Pursuant to Section 377 of the German Commercial Code (HGB), the Purchaser is obliged to inspect the delivery and assert any claims for defects in writing without undue delay. Evident defects are to be reported within three working days of delivery (Mondays to Fridays, not including the statutory public holidays at the place of inspection) and, in the case of defects not evident at the time of inspection, within the same period upon discovery, in writing or in text form (e.g. email, fax). The goods shall otherwise be deemed approved even in view of said defects, and defect warranty claims and claims for damages on the basis of said defects shall be excluded. If there is the suspicion of a defect with regard to the products delivered which is not completely negligible, the Purchaser is obliged to inform GENUPORT Trade GmbH of the suspicious facts without undue delay, even if further examinations have to be performed to verify the defect. A violation of this obligation shall result in compensation liability on the part of the Purchaser, unless the Purchaser is not responsible for this breach of duty.

  • Defective goods are to be kept available for examination by GENUPORT Trade GmbH in the condition in which they were at the time at which the defect was discovered. If the Purchaser is in violation of this, they must compensate GENUPORT Trade GmbH for the resultant damage.
  • Insofar as the purchased item has a defect, GENUPORT Trade GmbH has the right to choose between fulfilling its obligation of subsequent performance in the form of rectification of the defect or the delivery of a new item. Expenses incurred due to the rectification of defects, in particular transport, travel, work and material costs, shall be borne by GENUPORT Trade GmbH insofar as these are not increased by the purchased item having been transported to somewhere other than the place of delivery. If subsequent performance fails, the Purchaser is entitled to withdraw from the contract and to demand compensation rather than performance insofar as the breach of duty was not negligible. This shall not affect the Purchaser’s right to reduce the purchase price.

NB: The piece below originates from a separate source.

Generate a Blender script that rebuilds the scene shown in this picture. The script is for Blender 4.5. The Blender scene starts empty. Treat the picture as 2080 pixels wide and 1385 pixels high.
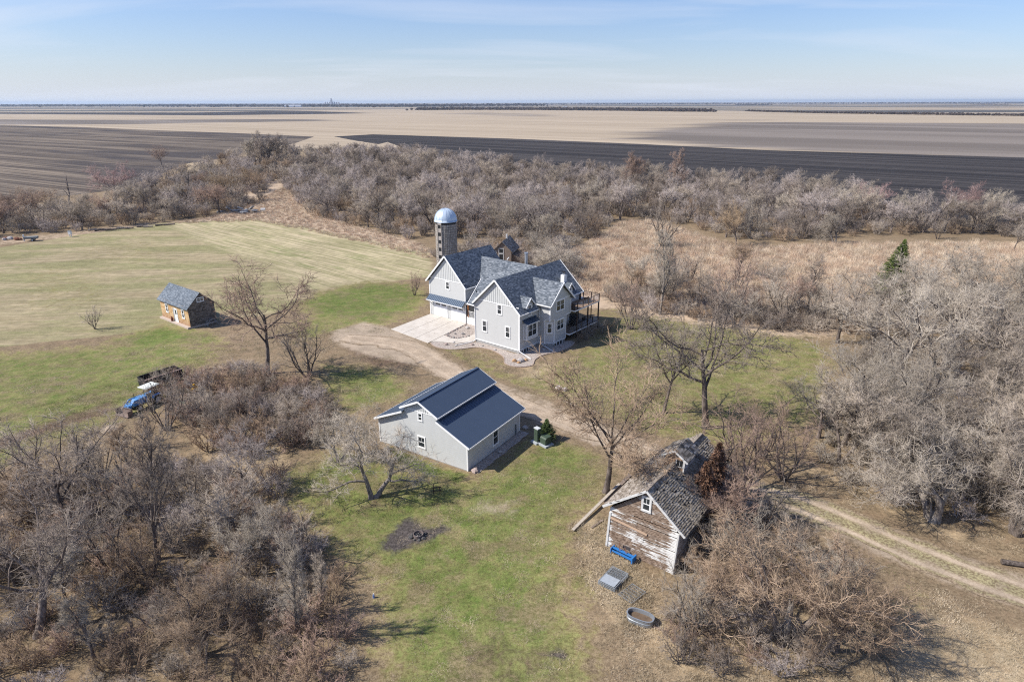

Section 6 General liability

 

  • Claims for damages of any kind against GENUPORT Trade GmbH and its legal representatives and vicarious agents are excluded unless there is intent or gross negligence or the violation of a material contractual obligation.

 

  • A material contractual obligation in this sense is any obligation without whose performance the orderly execution of the contract would not be possible and compliance with which the Purchaser can regularly rely on.

 

  • However, liability is limited to compensation which is typical for the contract and foreseeable insofar as there is only ordinary or gross negligence.

 

  • The above limitations and exclusions of liability shall not apply to liability in accordance with product liability laws or in the event of injury to life, limb or health.

 

  • Claims for the reimbursement of expenses on the part of the Purchaser pursuant to Section 284 BGB shall be waived insofar as a claim for compensation instead of performance as per the above rules is excluded.

 

  • The legal burden of proof shall not be changed by the above rules.

 


Section 7 Place of performance, place of jurisdiction, miscellaneous

 

  • The place of performance for delivery, the fulfilment of warranty claims and payment shall be Norderstedt, Germany.

 

  • If the Purchaser is domiciled in the EU or the European Economic Area, the following applies: The sole place of jurisdiction shall be Norderstedt, Germany, if the Purchaser is a merchant, a legal person under public law or a legal special fund or if the Purchaser does not have a general place of jurisdiction in Germany.

 

  • If, however, the Purchaser is domiciled outside of the EU and the European Economic Area, the Court of Arbitration of the Hamburg Chamber of Commerce shall have exclusive jurisdiction over all disputes arising from and in relation to the contracts concluded under these Terms and Conditions and shall decide finally and without recourse to the ordinary courts of law. The defendant is entitled to submit a counterclaim to the Court of Arbitration. The place of arbitration shall be Hamburg and the procedural language shall be German. The legal proceedings and in particular the hearing of evidence shall be conducted in accordance with the Rules of the Court of Arbitration of the Hamburg Chamber of Commerce and the rules in Book 10 of the Code of Civil Procedure (ZPO). The Court of Arbitration is to base its hearing of evidence on the procedural conventions within German state courts. Common law procedural principles such as in particular regarding document production shall not apply directly or mutatis mutandis. Insofar as one party must reimburse the other party for lawyers’ fees in relation to the arbitration proceedings, these shall be limited to the costs which may be invoiced pursuant to the Lawyers’ Remuneration Act (RVG).